As survivors, Tóth and his family are about as lucky as they come. They are full of hope, the artist designing a new wave of American post-war prosperity. Yet the structure Tóth is building is no Taj Mahal. Part of the wave of brutalist architecture that followed World War II, the building design seems to reflect the cold, hard realities of what Tóth had just lived through. The brutalist ethic itself stands in opposition to the shiny suburban America of the 1950s, a reminder of what the world still felt like over in Europe. It seems almost out of place in sunny Doylestown. Looking through examples of brutalist architecture, they look more like the defense bunkers of Omaha Beach than they do a place where humans want to live or work. 

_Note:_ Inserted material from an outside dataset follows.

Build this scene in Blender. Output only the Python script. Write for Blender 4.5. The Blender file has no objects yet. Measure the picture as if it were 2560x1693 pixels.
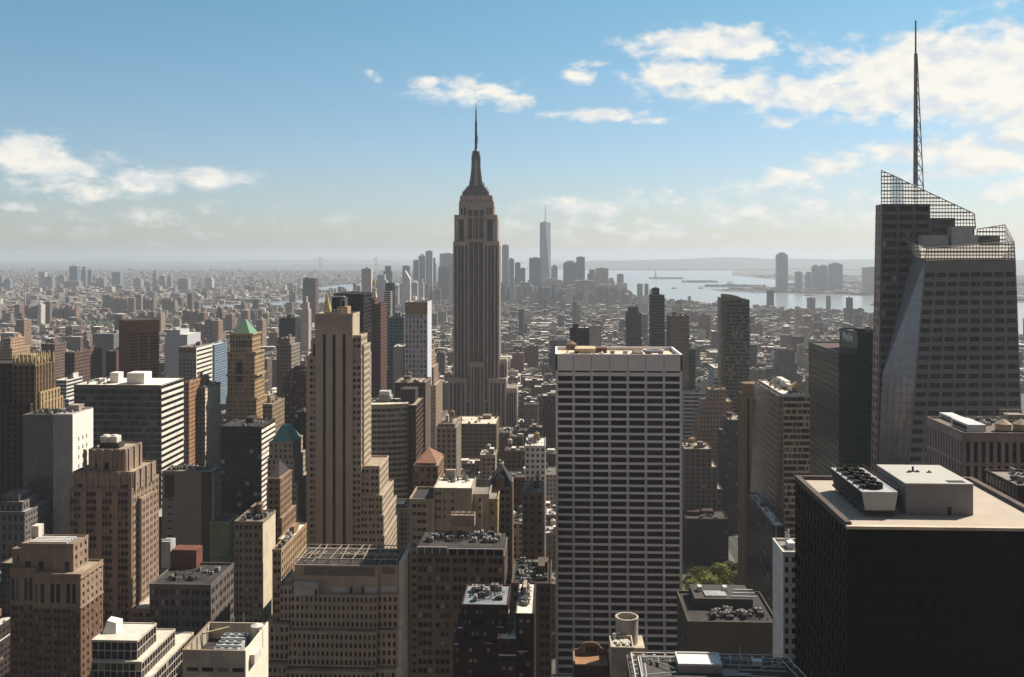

In a discussion with Van Buren, Tóth suggests that his theory of design is to create things that endure in the face of decay and destruction. Van Buren may well view his own legacy in the same manner. Yet it begs the question: What does Van Buren have in mind? Does he have a vision for this creation beyond seeking approval from a high-minded artistic consensus? Is brutalism the right design for a gym, a theatre, a church? Even Van Buren’s own idea for the function of the center is vague, like throwing spaghetti at the wall to see what sticks. Perhaps it is merely an attempt to win his mother’s love and approval from beyond the grave. Having no taste himself, he hires the taste of others. This is consistent with the history of American Jews in the mid-twentieth century; though often kept out of sight in major institutions, they were nonetheless relied upon for artistic jobs, from writing popular Christmas songs and composing film scores, to playing a vital role in the creation of American comedy—and so much more. 

The Brutalist’s director Brady Corbet (Vox Lux, The Childhood Of A Leader), who co-wrote the script with Mona Fastvold, grapples with the dysfunctional marriage of art, class and commerce in an enormous swing of a movie—a three-and-a-half-hour epic shot on 70mm film. Much like the buildings themselves, as the saying goes, they “just don’t make ’em like this anymore.” One can see Corbet taking in grand pieces of cinema such as The Godfather or the films of David Lean (Lawrence of Arabia, Doctor Zhivago, et al.). In a cinematic world where half of everything is owned by Disney, how much room is there left for something big and original like this? That is, if your name isn’t Christopher Nolan. 

Today, much of the post-war brutalist architecture has been torn down. Those artistic reactions to the aftermath of World War II are no longer needed, no longer serve a purpose. If there was this window of time when artists were given the reins to design the world the way they saw it, it is now shut. The Van Burens of the world are fickle, lacking taste or vision, vulnerable to trends and the opinions of the masses, ready to turn their back and walk the moment the cultural winds seem to blow another way. They cast a long shadow over America, but if you look closely enough, you can still manage to see the ways in which artists the likes of Lászlo Tóth, or Brady Corbet, managed to sneak something personal and profound into their creations.